There are fundamentally two ways to earn money. The first is normal income, where you get paid for your labor. The second is capital gains, where you earn money by selling assets. In either case, the Government will take a portion of your income in the form of taxes. “Income Tax” is the money the Government takes based on the money earned from your labor, and “Capital Gains Tax” is the money taken based on the profits from the sale of your assets.
Most people are familiar with “Income Tax.” In many cases, your employer will subtract the tax from your paycheck before you even see the money! And when you get a “Tax Refund” in April, the Government is actually giving some of YOUR money back to you because they took too much! If you are a contractor or run a small business, you will be able to reduce the tax that you pay by “Writing Off” some of your expenses against the money that you earn. (This is why everyone should own their own business, because you can take advantage of the same tax laws that rich people utilize to reduce their taxes!)
It is especially important to understand “Capital Gains Tax” and how investment income is used to build long term wealth! When you buy an asset, such as stocks, cryptocurrency or property, the purchase and sell price are often different from one another. When the sell price is lower than the purchase price, the loss is called a “Capital Loss” and can be used to reduce the taxes you pay. When the sell price is higher than the purchase price, the profit is called a “Capital Gain.”
Capital Gains are often taxed at a lower rate than normal income, because this encourages people to invest their money, and has an overall positive effect on a country’s economic growth and job creation. It is important to understand the reason taxes are only paid on the “Capital Gain” rather than the entire sale price of the asset. This is because the money used to purchase the asset was already taxed at the time that money was earned. On the surface it will appear that someone is only paying tax on part of the money earned from the sale of the asset, when the reality is that the Government is trying to avoid double taxation of the same income.
So how does this relate to Elon Musk paying so little in taxes… and then setting a world record for the most taxes ever paid in history by an individual? Most people, the wealthy included, don’t have a lot of money in the bank. Most of their wealth is comprised of their assets (investments, property, etc.) because money sitting in the bank isn’t very productive. Elon is no exception.
A common strategy for building wealth is to invest most of your money in starting a business, or in assets that will gain value over time. The next step is to live very modestly and reinvest any profits back into your business and other investments. This has the double benefit of improving your odds of success with your business, while also reducing the taxes that you pay. (Tax laws are generally written to benefit people who invest profits back into their business because this grows the economy and helps society as a whole and creates jobs.) These same tax laws are also designed to benefit people who invest money for their retirement, because this will reduce the burden on society when they becomes old and are no longer working.

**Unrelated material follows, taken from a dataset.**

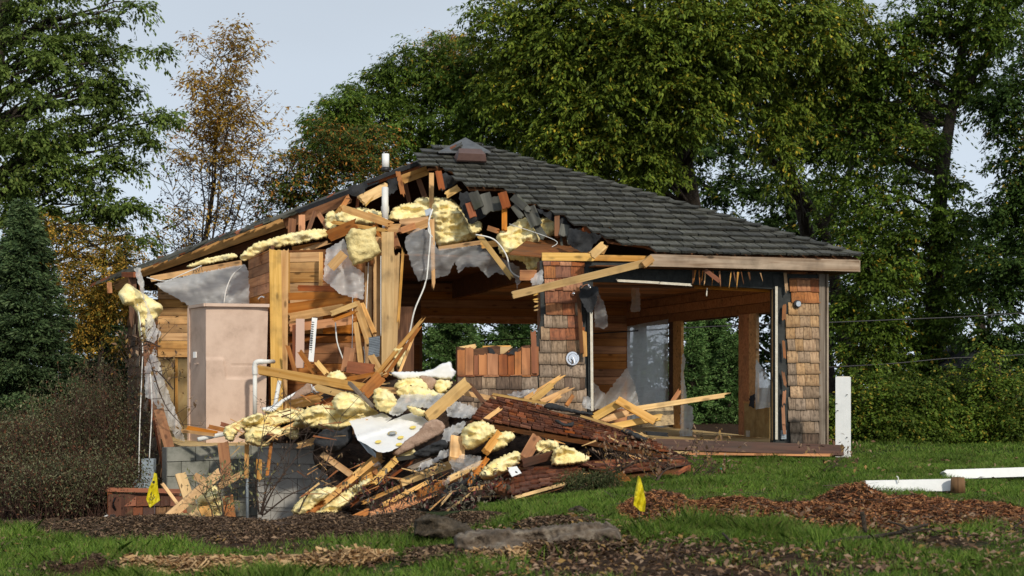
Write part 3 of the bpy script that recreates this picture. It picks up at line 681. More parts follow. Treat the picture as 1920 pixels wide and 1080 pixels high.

So how did Elon Musk not pay taxes for so many years, even though he is the richest man in the world? The answer is very simple. He didn’t actually earn any money during those years. Elon’s wealth is tied up in his businesses, but he has enough money in the bank to live modestly without needing to pay himself a salary. Elon rents a small apartment (worth about $50,000) near his work, and often stays with friends that he is visiting. By keeping living expenses low and focusing on growing his business, Elon can live for many years on his savings, without needing to earn additional money or sell his assets. Remember that time when Elon sold most of his fancy homes and luxury items? He could probably live off that money for the rest of his life without needing to earn a salary from his companies. Should Elon need money, he can borrow against his assets, and maintain his focus on building his businesses. (This strategy is common among entrepreneurs, including myself).
Recently, Elon Musk sold some of his Tesla stock, and paid $11,000,000,000 in taxes (the largest tax payment from an individual in world history) due to the profits from the sale.
There are two important lessons we can learn from this:
1. Start a business and reinvest profits back into the business. This improves your odds of success with the business while also minimizing your tax payments. Entrepreneurship and investment is generally the best path to becoming successful and independently wealthy.
2. Taxes are only paid when you sell an asset. “Unrealized Gains,” or the change in value of an asset before you sell it, can be useful when borrowing money against your asset, but is otherwise meaningless. Also, you won’t actually know what an asset is worth until someone is willing to give you money for it.